Remember that boy you cracked open? I sure hope you saved the blood, because you’re going to need it! If you’re a real pro, you’ll know to have drained the blood before consuming the viscera. But we get it! Nothing beats the pure, unadulterated joy of sinking your teeth into warm flesh and just really going for it, especially in the summertime. Ahhh… it takes you back to the hot months of your youth. You know what I’m talking about- the summers that seemed to be made for baseball with the neighborhood kids, striking down innocents with no mercy, lemonade stands on the corner, and everyone’s favorite pastime, fucking the apple pie.
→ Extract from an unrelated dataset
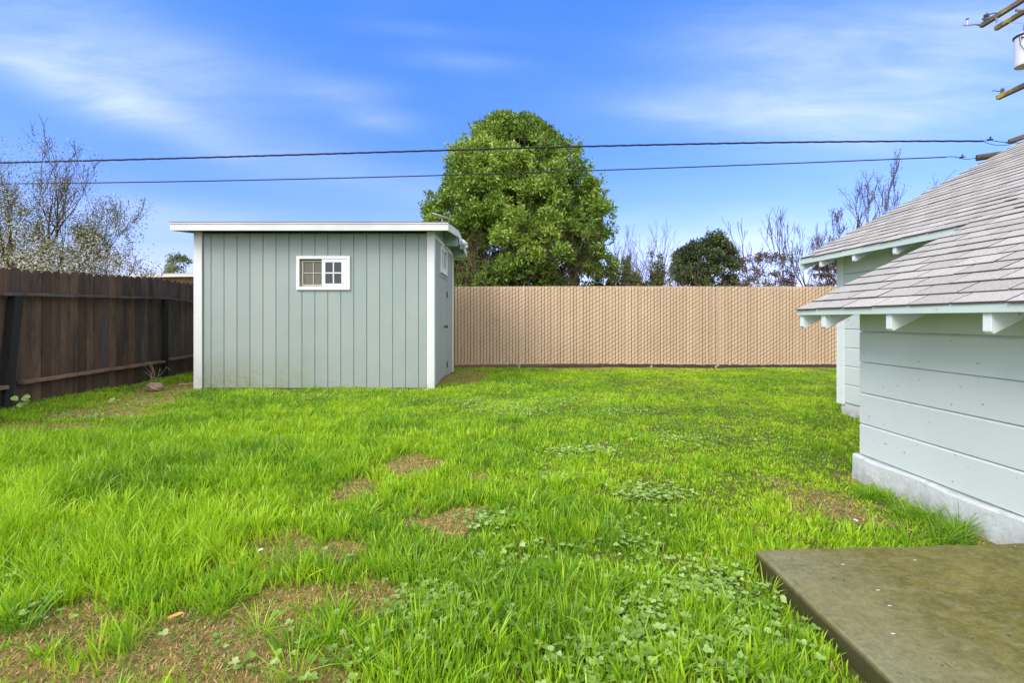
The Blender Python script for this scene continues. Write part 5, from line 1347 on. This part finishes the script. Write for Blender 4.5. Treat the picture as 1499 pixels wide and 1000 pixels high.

But nostalgia does not a beach body make! You’re going to need some blood, buddy, and you're gonna need it pronto. However you choose to acquire the blood, we recommend storing it somewhere safe, dark, and cool. Now’s the perfect time to re-purpose that ugly vase your mom got you for Christmas! DIY or die, am I right folks?
6. P e r f o r m t h e r i t u a l !
You’re in the proper headspace, you’ve warmed up physically and spiritually, you’ve eaten good, you’ve worked out, you’ve got the fuggin blood. Finally, it’s time. The perfect beach body is so near.
Call, once again, upon the deity you contacted previously. If they are appeased, the r i t u a l will come to you. What form it will take, I cannot say for sure, but you shouldn't be able to miss it. It has been described as feeling a lot like learning a trendy dance via YouTube, or like getting into Sriracha, followed by other spicier foods a little later down the road -- a guided journey to a new life the likes of which you could never have imagined before. If you have proven yourself worthy, the r i t u a l will come to you quickly. But do not fear the haste with which it makes a hardened, clawed beach scarab out of you. This is how it must be, lest the infinite knowledge become too much for your puny mortal brain to bear. The time to perform the r i t u a l has arrived.
7. E̸͖̣͉ ̗͓̳̯n̳̖̼͞ ̟̞̳̤j҉̳̞̝͇͖̯ ̸o̶ ̹̫͖y̺ ̦̙͕̩̕ͅy͓̭̩͕̮̟͘ ͜o ̘͕͎̝ù ͏r̗͍͍̤ ̮͓̣̖̩͙͘ͅn̡̦ ̺͢e͈̦̬̖̬͎̣̕ ͏̳͈͔͎̺̠ͅw͏ ͉̳̩̙̬ͅv̝̙̜ ̱͔e̖̯͓̫͈͢ ̯s̺͞ ̡̩̲͍̻̹s̙̘̙̝͔̙̥ e̘͚͘ ̗ͅl͙͞ ̠͖́!҉̖̫̫̠̭̺
If you’ve followed these steps, it should look a little something like this:
Your true form--oh, it is glorious. I quiver before you, Sharon from the PTA will quiver before you, the ocean itself will recoil in horror at your visage. Now, O Great One, this realm where sea meets earth is yours to conquer. Finally, you have ascended from that soft, fleshy, pathetic human form. Finally, you have achieved the perfect beach body.